Here’s how I hope it’s NOT used: I hope that book publishers do NOT require that books have an action scene on page 37. That books never be longer than 65,574 words long. That every romance has 43 chapters and every fantasy novel has 89. This would be the robots coming for our art. I don’t want that. To be honest, there are too many smart people in (most of) publishing to think that this would actually create better books and more sales. Fear of technology, especially when it comes to something as important as our own books, is normal and understandable. But fear that holds back the chance of better information is not going to help publishing. And publishing needs all the help it can get.
Smart commenters on Twitter noted that this data represents what an actual editor does. They are CORRECT! Smart editors know that books sometimes lag as you get closer to the middle. Smart editors know that reader fatigue is a real thing and your book should be as long as it needs to be (and no longer). Smart editors learn this from experience and make judgements based on that experience. Editors are amazing and should not be replaced by computers.
But you know what? Editors and data could work at the SAME TIME! And the writer could help too! It’s a revolutionary concept, but getting a group of people together to make a book better could really work! (Yes, that’s sarcasm again.)
There are exactly zero things that work the same way for all books. There’s no one way to write them, publish them, market them, or sell them. There would be no one way to use any reader based data on all books, and publishers should not approach it that way. But I do hope we get data like that one day. Hell, I want to know where most of you stopped reading this newsletter, no less my 80k word novel. I, for one, welcome our new book robot overlords.
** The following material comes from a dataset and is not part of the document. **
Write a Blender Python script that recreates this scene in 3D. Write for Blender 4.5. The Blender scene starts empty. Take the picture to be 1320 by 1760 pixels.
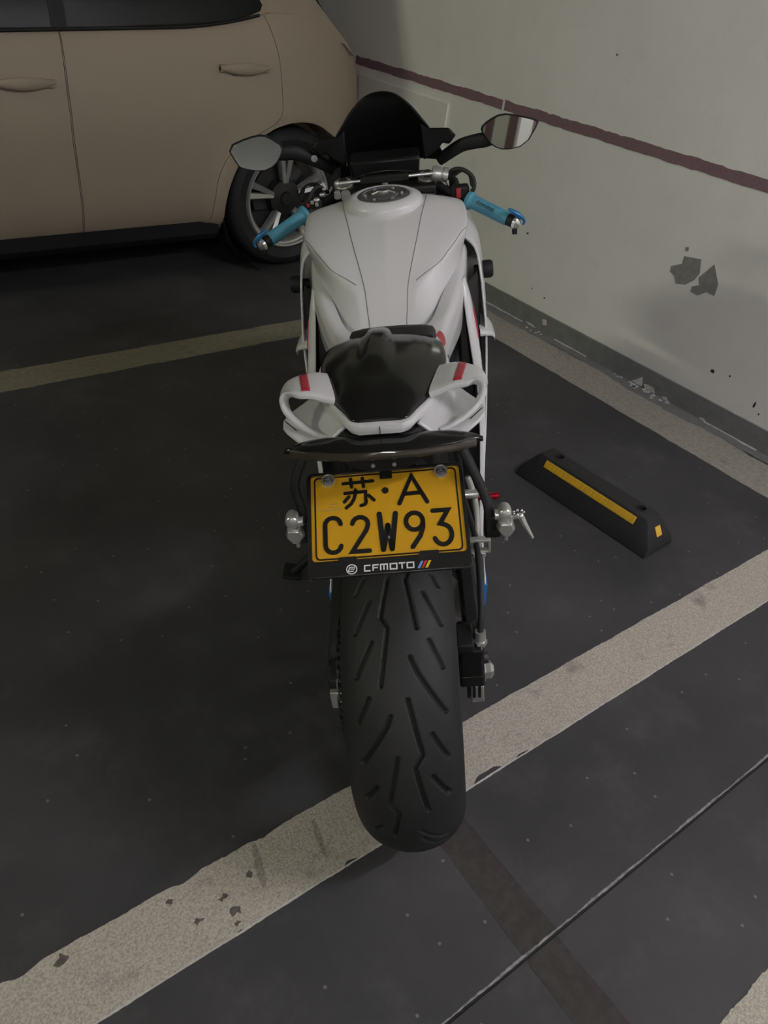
import bpy, bmesh, math, random
import numpy as np
from mathutils import Matrix, Vector

random.seed(7)
rng = np.random.default_rng(7)
R = math.radians
scn = bpy.context.scene
COL = scn.collection

# ------------------------------------------------------------------ camera
cam_d = bpy.data.cameras.new('camera')
cam_d.sensor_fit = 'VERTICAL'
cam_d.sensor_height = 24.0
cam_d.lens = 18.0
cam_d.clip_start = 0.05
cam = bpy.data.objects.new('camera', cam_d)
COL.objects.link(cam)
cr_, cdn, cf = (0.80448, -0.58424, 0.10714), (-0.28137, -0.53369, -0.7975), (0.52311, 0.61143, -0.59373)
cam.matrix_world = Matrix(((cr_[0], -cdn[0], -cf[0], 0), (cr_[1], -cdn[1], -cf[1], 0), (cr_[2], -cdn[2], -cf[2], 1.43), (0, 0, 0, 1)))
scn.camera = cam

# ------------------------------------------------------------------ world, lamps, exposure
w = bpy.data.worlds.new('garage_gloom')
scn.world = w
w.use_nodes = True
w.node_tree.nodes['Background'].inputs[0].default_value = (0.95, 1.0, 0.93, 1)
w.node_tree.nodes['Background'].inputs[1].default_value = 0.07
vs = scn.view_settings
vs.view_transform = 'Standard'
vs.look = 'None'
vs.gamma = 1.0
vs.exposure = 0.0
vs.use_curve_mapping = False


# tube lamps of the garage: position, watts of light, colour, length, turn about z
# (each is a glowing tube in a ceiling fitting, built further down from this list)
LAMPS = [((1.9, -1.0, 2.72), 98, (1.0, 0.94, 1.0), 1.2, R(0)),
         ((-4.4, 2.7, 2.72), 165, (1.0, 1.0, 0.74), 1.2, R(90)),
         ((-1.6, -1.9, 2.72), 92, (1.0, 0.98, 0.96), 1.2, R(90))]

LAMP_LABELS = ['ceiling tube lamp nearest the wall with the purple band', 'ceiling tube lamp ahead of the parked car', 'ceiling tube lamp beside the square column']

# ------------------------------------------------------------------ materials


def new_mat(name):
    m = bpy.data.materials.new(name)
    m.use_nodes = True
    return m, m.node_tree, m.node_tree.nodes['Principled BSDF']


def mat(name, col, rough=0.5, metal=0.0, coat=0.0, bump=0.0, bscale=300, var=0.0, vscale=8, spec=None):
    m, nt, b = new_mat(name)
    b.inputs['Base Color'].default_value = (*col, 1)
    b.inputs['Roughness'].default_value = rough
    b.inputs['Metallic'].default_value = metal
    if spec is not None:
        b.inputs['Specular IOR Level'].default_value = spec
    if coat:
        b.inputs['Coat Weight'].default_value = coat
        b.inputs['Coat Roughness'].default_value = 0.04
    tc = nt.nodes.new('ShaderNodeTexCoord')
    if var > 0 or True:
        n = nt.nodes.new('ShaderNodeTexNoise')
        n.inputs['Scale'].default_value = vscale
        n.inputs['Detail'].default_value = 6
        nt.links.new(tc.outputs['Object'], n.inputs['Vector'])
        mx = nt.nodes.new('ShaderNodeMix')
        mx.data_type = 'RGBA'
        v = max(var, 0.02)
        mx.inputs['A'].default_value = (*[c * (1 - v) for c in col], 1)
        mx.inputs['B'].default_value = (*[min(1, c * (1 + v)) for c in col], 1)
        nt.links.new(n.outputs['Fac'], mx.inputs['Factor'])
        nt.links.new(mx.outputs['Result'], b.inputs['Base Color'])
    if bump > 0:
        n2 = nt.nodes.new('ShaderNodeTexNoise')
        n2.inputs['Scale'].default_value = bscale
        n2.inputs['Detail'].default_value = 4
        nt.links.new(tc.outputs['Object'], n2.inputs['Vector'])
        bp = nt.nodes.new('ShaderNodeBump')
        bp.inputs['Strength'].default_value = bump
        bp.inputs['Distance'].default_value = 0.002
        nt.links.new(n2.outputs['Fac'], bp.inputs['Height'])
        nt.links.new(bp.outputs['Normal'], b.inputs['Normal'])
    return m


M = {}
M['white'] = mat('white_gloss_paint', (0.65, 0.65, 0.66), 0.28, coat=0.5)
M['black'] = mat('black_gloss_plastic', (0.008, 0.008, 0.008), 0.16, coat=0.15, spec=0.4)
M['screen'] = mat('smoked_screen', (0.005, 0.005, 0.005), 0.35, spec=0.2)
M['matte'] = mat('black_matte_plastic', (0.009, 0.009, 0.009), 0.6, spec=0.3, bump=0.15, bscale=700)
M['rubber'] = mat('tyre_rubber', (0.0165, 0.0165, 0.017), 0.62, spec=0.35, bump=0.12, bscale=500, var=0.25, vscale=12)
M['seatpad'] = mat('seat_vinyl', (0.018, 0.018, 0.018), 0.6, bump=0.25, bscale=600)
M['silver'] = mat('satin_alloy', (0.60, 0.60, 0.58), 0.32, 0.75)
M['chrome'] = mat('chrome', (0.75, 0.75, 0.75), 0.22, 0.8)
M['darkmetal'] = mat('dark_metal', (0.06, 0.06, 0.06), 0.4, 0.8)
M['capmetal'] = mat('cap_metal', (0.20, 0.20, 0.21), 0.35, 0.7)
M['teal'] = mat('teal_grip_rubber', (0.065, 0.26, 0.36), 0.6, bump=0.2, bscale=500)
M['tealdark'] = mat('blue_lever', (0.02, 0.16, 0.36), 0.35, 0.3)
M['red'] = mat('red_stripe', (0.42, 0.018, 0.045), 0.35, coat=0.4)
M['redano'] = mat('red_anodised', (0.45, 0.01, 0.03), 0.3, 0.7)
M['redsw'] = mat('red_switch', (0.30, 0.02, 0.03), 0.5)
M['blue'] = mat('blue_stripe', (0.03, 0.22, 0.62), 0.35, coat=0.3)
M['plate'] = mat('plate_yellow', (0.62, 0.33, 0.012), 0.42, var=0.05, vscale=20)
M['ink'] = mat('plate_black', (0.008, 0.008, 0.008), 0.4)
M['print'] = mat('print_white', (0.75, 0.75, 0.75), 0.5)
M['pblue'] = mat('print_blue', (0.15, 0.33, 0.75), 0.5)
M['pred'] = mat('print_red', (0.5, 0.03, 0.03), 0.5)
M['pyel'] = mat('print_yellow', (0.75, 0.55, 0.02), 0.5)
M['seam'] = mat('seam_grey', (0.16, 0.16, 0.17), 0.6)
M['car'] = mat('champagne_paint', (0.32, 0.266, 0.198), 0.62, coat=0.0)
M['glass'] = mat('dark_car_glass', (0.008, 0.010, 0.008), 0.35, spec=0.15)
M['stop'] = mat('stop_rubber', (0.016, 0.016, 0.017), 0.7, bump=0.3, bscale=250, var=0.3, vscale=15)
M['reflect'] = mat('yellow_reflector', (0.70, 0.42, 0.02), 0.4)
M['reflect2'] = mat('amber_reflector', (0.85, 0.52, 0.06), 0.4)
M['lens'] = mat('smoked_lens', (0.035, 0.028, 0.022), 0.12, coat=0.6)
M['heel'] = mat('grey_guard', (0.10, 0.10, 0.09), 0.5, 0.3)
M['beam'] = mat('ceiling_paint', (0.45, 0.45, 0.42), 0.8)

# mirror glass
m, nt, b = new_mat('mirror_glass')
b.inputs['Base Color'].default_value = (0.75, 0.77, 0.76, 1)
b.inputs['Metallic'].default_value = 1.0
b.inputs['Roughness'].default_value = 0.02
M['mirror'] = m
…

Feel free to tell me how wrong you think I am in the comments. That’s what they’re there for.
OXOXO,
Kate
This sort of data is already being mined by publishers - see thepigeonhole.com, for example, which provides reader analytics showing how readers progress or abandon a book through its serialisation into several 'staves'. (Side note: I'm an editor, so despite a great interest in books and 'big data', I'm also feeling my neck somewhat!)